• [What is needed]: Where the string "Write" occurs in the material below, report the whole line.

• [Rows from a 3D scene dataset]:

──────

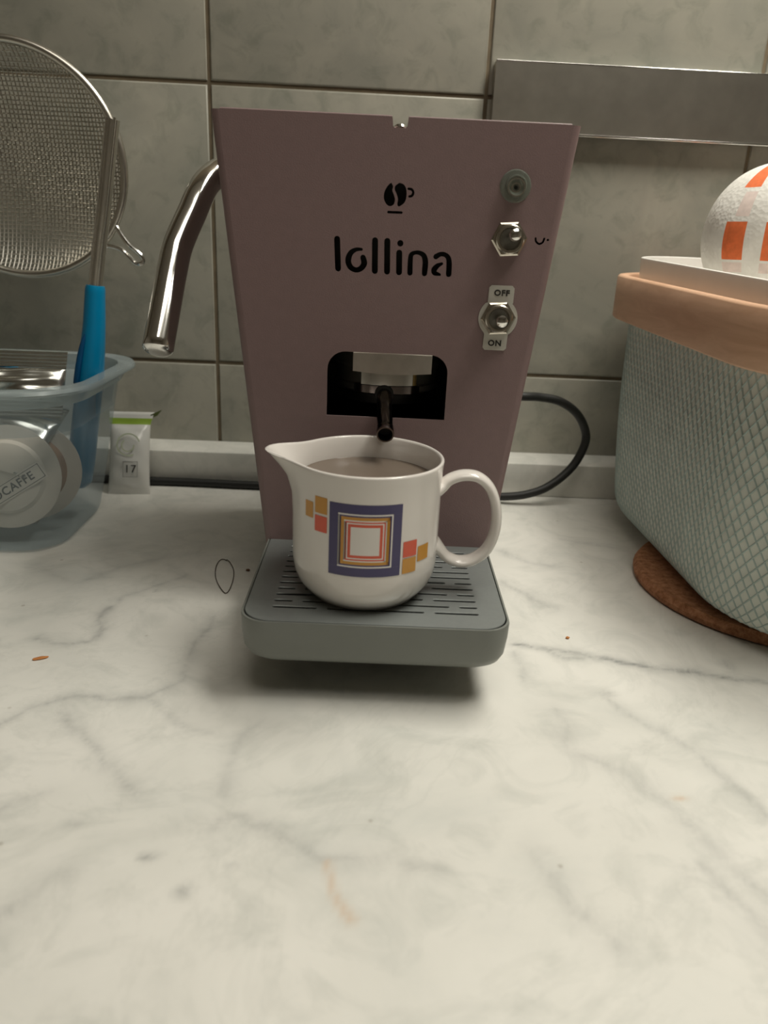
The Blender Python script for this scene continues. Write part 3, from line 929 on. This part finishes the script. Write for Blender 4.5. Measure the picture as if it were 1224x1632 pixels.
# knitted net: two families of crossing strands over the lining
def net():
    NC = 160
    zs = [0.95, 1.25, 1.6, 2.1, 2.7, 3.2] + [3.7 + 0.5 * k for k in range(23)]
    # arclength parametrised outlines
    outs = []
    for z in zs:
        P = np.array(body_outline(z) + [body_outline(z)[0]])
        sl = np.r_[0, np.cumsum(np.hypot(*np.diff(P, axis=0).T))]
        outs.append((P, sl))
    # cumulative height along the profile drives the helix
    V, F = [], []
    prof_len = 0.0
    lens = [0.0]
    for i in range(1, len(zs)):
        dz = zs[i] - zs[i - 1]
        dx = outs[i][0][:, 0].min() - outs[i - 1][0][:, 0].min()
        prof_len += math.hypot(dz, dx); lens.append(prof_len)
    pitch = 88.0 / NC
    for fam in (-1, 1):
        for s in range(NC):
            if fam == 1 and False: continue
            base = len(V)
            cnt = 0
            for i, z in enumerate(zs):
                P, sl = outs[i]
                for sub in range(1):
                    frac = (s / NC + fam * lens[i] * 0.62 / 88.0) % 1.0
                    q = frac * sl[-1]
                    x = np.interp(q, sl, P[:, 0]); y = np.interp(q, sl, P[:, 1])
                    q2 = (q + 0.05) % sl[-1]
                    x2 = np.interp(q2, sl, P[:, 0]); y2 = np.interp(q2, sl, P[:, 1])
                    tx, ty = x2 - x, y2 - y
                    l = math.hypot(tx, ty) or 1
                    tx, ty = tx / l, ty / l
                    nx_, ny_ = ty, -tx
                    wv = 0.055
                    V += [(x - tx * wv + nx_ * 0.0, y - ty * wv + ny_ * 0.0, z), (x + nx_ * 0.075, y + ny_ * 0.075, z), (x + tx * wv, y + ty * wv, z)]
                    cnt += 1
            for i in range(cnt - 1):
                a = base + i * 3; b = a + 3
                F += [(a, a + 1, b + 1, b), (a + 1, a + 2, b + 2, b + 1)]
    me = bpy.data.meshes.new('net')
    me.from_pydata([(x * CM, y * CM, z * CM) for x, y, z in V], [], F)
    me.polygons.foreach_set('use_smooth', [True] * len(me.polygons))
    o = link('net', me, M_TEAL, bk)
    o['kind'] = 'stuff'
    return o
net()
def ring_band(name, z0, z1, out, inn, hx, hy, r, mat, parent, bev=0.12, tilt=0.0):
    Ro = lambda d, z: [(x, y, z + tilt * (y + 3)) for x, y in rrect(BXC, BYC, hx - d, hy - d, max(1.0, r - d), 14)]
    bm = loft([Ro(inn, z0), Ro(out + bev, z0), Ro(out, z0 + bev), Ro(out, z1 - bev), Ro(out + bev, z1), Ro(inn - bev, z1), Ro(inn, z1 - bev), Ro(inn, z0)], False, False)
    return finish(name, bm, mat, parent, angle=50)
ring_band('rim_band', 14.8, 17.65, 0.0, 0.75, 14.9, 15.9, 7.5, M_WOOD, bk, tilt=0.024)['label'] = 'beech veneer rim band'

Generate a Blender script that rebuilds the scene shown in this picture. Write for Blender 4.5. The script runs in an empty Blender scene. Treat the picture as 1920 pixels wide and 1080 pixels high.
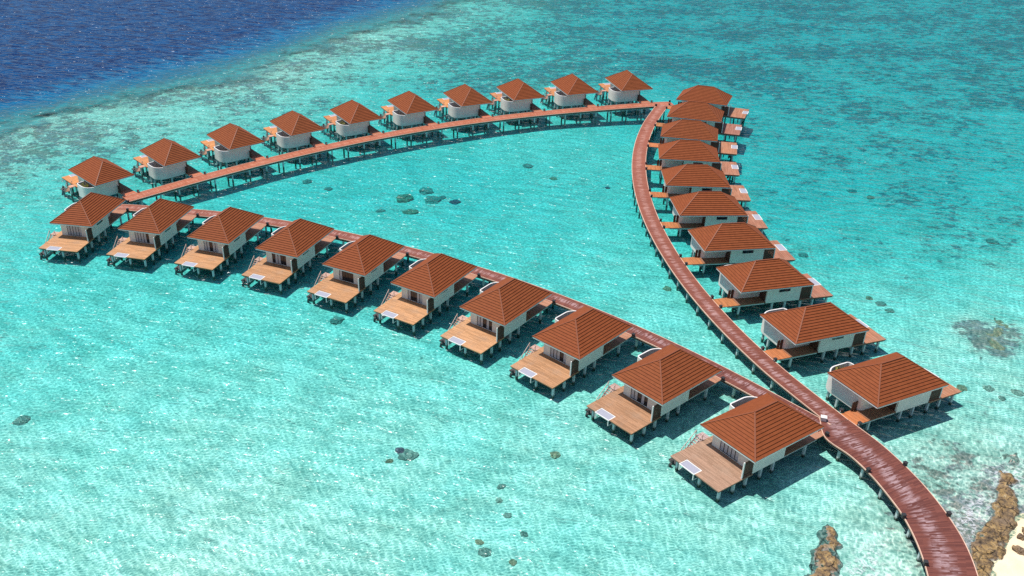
import bpy, math, random
import numpy as np
from mathutils import Matrix, Vector, noise
random.seed(7)
R_ = math.radians
scene = bpy.context.scene
COL = scene.collection

# ------------------------------------------------------------------ helpers
def tag(o, label=None, cat=None, group=None, kind=None):
    if label: o['label'] = label
    if cat: o['category'] = cat
    if group: o['group'] = group
    if kind: o['kind'] = kind
    return o

class MB:
    """collects faces, builds ONE mesh object"""
    def __init__(s): s.v = []; s.f = []; s.uv = []
    def add(s, vs, fs):
        b = len(s.v); s.v += [tuple(p) for p in vs]; s.f += [tuple(i + b for i in f) for f in fs]
        return s
    def box(s, x0, x1, y0, y1, z0, z1):
        return s.add([(x0,y0,z0),(x1,y0,z0),(x1,y1,z0),(x0,y1,z0),(x0,y0,z1),(x1,y0,z1),(x1,y1,z1),(x0,y1,z1)],
                     [(3,2,1,0),(4,5,6,7),(0,1,5,4),(1,2,6,5),(2,3,7,6),(3,0,4,7)])
    def bar(s, a, b, w, h=None):
        h = h or w; a = Vector(a); b = Vector(b); d = (b - a).normalized()
        up = Vector((0,0,1)) if abs(d.z) < .95 else Vector((1,0,0))
        sd = d.cross(up).normalized() * (w/2); up = sd.cross(d).normalized() * (h/2)
        vs = [p + i*sd + j*up for p in (a, b) for i, j in ((-1,-1),(1,-1),(1,1),(-1,1))]
        return s.add(vs, [(0,1,2,3),(7,6,5,4),(0,4,5,1),(1,5,6,2),(2,6,7,3),(3,7,4,0)])
    def prism(s, pts, z0, z1):
        n = len(pts)
        a = sum(pts[i][0]*pts[(i+1)%n][1] - pts[(i+1)%n][0]*pts[i][1] for i in range(n))
        if a < 0: pts = pts[::-1]
        vs = [(x,y,z0) for x,y in pts] + [(x,y,z1) for x,y in pts]
        return s.add(vs, [tuple(range(n-1,-1,-1)), tuple(range(n,2*n))] + [(i,(i+1)%n,n+(i+1)%n,n+i) for i in range(n)])
    def wall(s, path, t, z0, z1, side=1):
        """ribbon wall of thickness t along an open path"""
        n = len(path); off = []
        for i in range(n):
            a = Vector(path[max(i-1,0)]); b = Vector(path[min(i+1,n-1)]); d = (b-a).normalized()
            off.append(Vector((-d.y, d.x)) * t * side)
        A = [Vector(p) for p in path]; B = [A[i] + off[i] for i in range(n)]
        vs = [(p.x,p.y,z) for z in (z0,z1) for L in (A,B) for p in L]
        fs = []
        for i in range(n-1):
            a0,a1,b0,b1 = i,i+1,n+i,n+i+1; A0,A1,B0,B1 = 2*n+i,2*n+i+1,3*n+i,3*n+i+1
            fs += [(a0,A0,A1,a1),(b0,b1,B1,B0),(A0,B0,B1,A1),(a0,a1,b1,b0)]
        fs += [(0,n,3*n,2*n),(n-1,3*n-1,4*n-1,2*n-1)][:1] + [(n-1,3*n-1,4*n-1,2*n-1)]
        return s.add(vs, fs)
    def build(s, name, mat, parent=None, mir=False, smooth=False, col=None):
        v = s.v; f = s.f
        if mir: v = [(x,-y,z) for x,y,z in v]; f = [q[::-1] for q in f]
        me = bpy.data.meshes.new(name); me.from_pydata(v, [], f); me.update()
        if smooth: me.polygons.foreach_set('use_smooth', [True]*len(me.polygons))
        me.materials.append(mat)
        o = bpy.data.objects.new(name, me); COL.objects.link(o)
        if parent: o.parent = parent
        if col: o.color = col
        return o

def empty(name, loc=(0,0,0), rz=0):
    o = bpy.data.objects.new(name, None); COL.objects.link(o)
    o.location = loc; o.rotation_euler = (0,0,rz); o.empty_display_size = .5
    return o

def copy_tree(o, parent=None):
    c = o.copy(); COL.objects.link(c)
    if parent: c.parent = parent
    for ch in o.children: copy_tree(ch, c)
    return c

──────

• [Answer in full]:
The Blender Python script for this scene continues. Write part 3, from line 929 on. This part finishes the script. Write for Blender 4.5. Measure the picture as if it were 1224x1632 pixels.
Generate a Blender script that rebuilds the scene shown in this picture. Write for Blender 4.5. The script runs in an empty Blender scene. Treat the picture as 1920 pixels wide and 1080 pixels high.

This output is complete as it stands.